Repeat the whole of the data, keeping every detail the same.
# # # # #
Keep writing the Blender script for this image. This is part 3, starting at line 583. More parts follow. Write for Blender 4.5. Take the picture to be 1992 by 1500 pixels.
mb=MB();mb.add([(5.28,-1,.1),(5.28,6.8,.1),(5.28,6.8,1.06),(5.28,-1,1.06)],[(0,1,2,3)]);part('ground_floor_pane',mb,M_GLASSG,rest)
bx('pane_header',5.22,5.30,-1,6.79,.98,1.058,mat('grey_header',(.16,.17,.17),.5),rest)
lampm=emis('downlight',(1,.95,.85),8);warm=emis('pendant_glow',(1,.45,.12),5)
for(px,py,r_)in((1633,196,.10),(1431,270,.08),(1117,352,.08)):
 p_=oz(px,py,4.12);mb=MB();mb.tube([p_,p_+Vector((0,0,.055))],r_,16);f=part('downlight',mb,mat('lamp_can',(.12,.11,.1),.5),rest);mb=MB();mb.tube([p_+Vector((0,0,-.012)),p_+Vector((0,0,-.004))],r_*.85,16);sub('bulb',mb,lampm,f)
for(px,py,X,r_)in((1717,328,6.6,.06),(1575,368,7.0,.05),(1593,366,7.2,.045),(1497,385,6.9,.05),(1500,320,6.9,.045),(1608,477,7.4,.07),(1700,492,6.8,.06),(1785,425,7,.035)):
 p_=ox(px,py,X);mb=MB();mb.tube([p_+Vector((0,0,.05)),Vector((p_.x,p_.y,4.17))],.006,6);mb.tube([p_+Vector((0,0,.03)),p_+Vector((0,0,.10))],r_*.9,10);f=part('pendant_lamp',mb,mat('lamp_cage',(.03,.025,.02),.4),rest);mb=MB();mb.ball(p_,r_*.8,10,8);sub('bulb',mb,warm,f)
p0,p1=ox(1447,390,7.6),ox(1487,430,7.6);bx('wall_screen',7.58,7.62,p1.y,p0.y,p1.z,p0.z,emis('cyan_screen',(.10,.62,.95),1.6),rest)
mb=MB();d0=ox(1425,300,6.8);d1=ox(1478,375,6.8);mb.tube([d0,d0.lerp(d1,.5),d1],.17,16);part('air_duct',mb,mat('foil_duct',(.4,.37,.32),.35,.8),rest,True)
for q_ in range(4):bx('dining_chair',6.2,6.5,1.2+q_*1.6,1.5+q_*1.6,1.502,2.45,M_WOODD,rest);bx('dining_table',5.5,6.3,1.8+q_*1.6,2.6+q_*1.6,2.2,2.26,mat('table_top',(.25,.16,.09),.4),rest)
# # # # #
**Solution below**
Keep writing the Blender script for this image. This is part 3, starting at line 583. More parts follow. Write for Blender 4.5. Take the picture to be 1992 by 1500 pixels.
mb=MB();mb.add([(5.28,-1,.1),(5.28,6.8,.1),(5.28,6.8,1.06),(5.28,-1,1.06)],[(0,1,2,3)]);part('ground_floor_pane',mb,M_GLASSG,rest)
bx('pane_header',5.22,5.30,-1,6.79,.98,1.058,mat('grey_header',(.16,.17,.17),.5),rest)
lampm=emis('downlight',(1,.95,.85),8);warm=emis('pendant_glow',(1,.45,.12),5)
for(px,py,r_)in((1633,196,.10),(1431,270,.08),(1117,352,.08)):
 p_=oz(px,py,4.12);mb=MB();mb.tube([p_,p_+Vector((0,0,.055))],r_,16);f=part('downlight',mb,mat('lamp_can',(.12,.11,.1),.5),rest);mb=MB();mb.tube([p_+Vector((0,0,-.012)),p_+Vector((0,0,-.004))],r_*.85,16);sub('bulb',mb,lampm,f)
for(px,py,X,r_)in((1717,328,6.6,.06),(1575,368,7.0,.05),(1593,366,7.2,.045),(1497,385,6.9,.05),(1500,320,6.9,.045),(1608,477,7.4,.07),(1700,492,6.8,.06),(1785,425,7,.035)):
 p_=ox(px,py,X);mb=MB();mb.tube([p_+Vector((0,0,.05)),Vector((p_.x,p_.y,4.17))],.006,6);mb.tube([p_+Vector((0,0,.03)),p_+Vector((0,0,.10))],r_*.9,10);f=part('pendant_lamp',mb,mat('lamp_cage',(.03,.025,.02),.4),rest);mb=MB();mb.ball(p_,r_*.8,10,8);sub('bulb',mb,warm,f)
p0,p1=ox(1447,390,7.6),ox(1487,430,7.6);bx('wall_screen',7.58,7.62,p1.y,p0.y,p1.z,p0.z,emis('cyan_screen',(.10,.62,.95),1.6),rest)
mb=MB();d0=ox(1425,300,6.8);d1=ox(1478,375,6.8);mb.tube([d0,d0.lerp(d1,.5),d1],.17,16);part('air_duct',mb,mat('foil_duct',(.4,.37,.32),.35,.8),rest,True)
for q_ in range(4):bx('dining_chair',6.2,6.5,1.2+q_*1.6,1.5+q_*1.6,1.502,2.45,M_WOODD,rest);bx('dining_table',5.5,6.3,1.8+q_*1.6,2.6+q_*1.6,2.2,2.26,mat('table_top',(.25,.16,.09),.4),rest)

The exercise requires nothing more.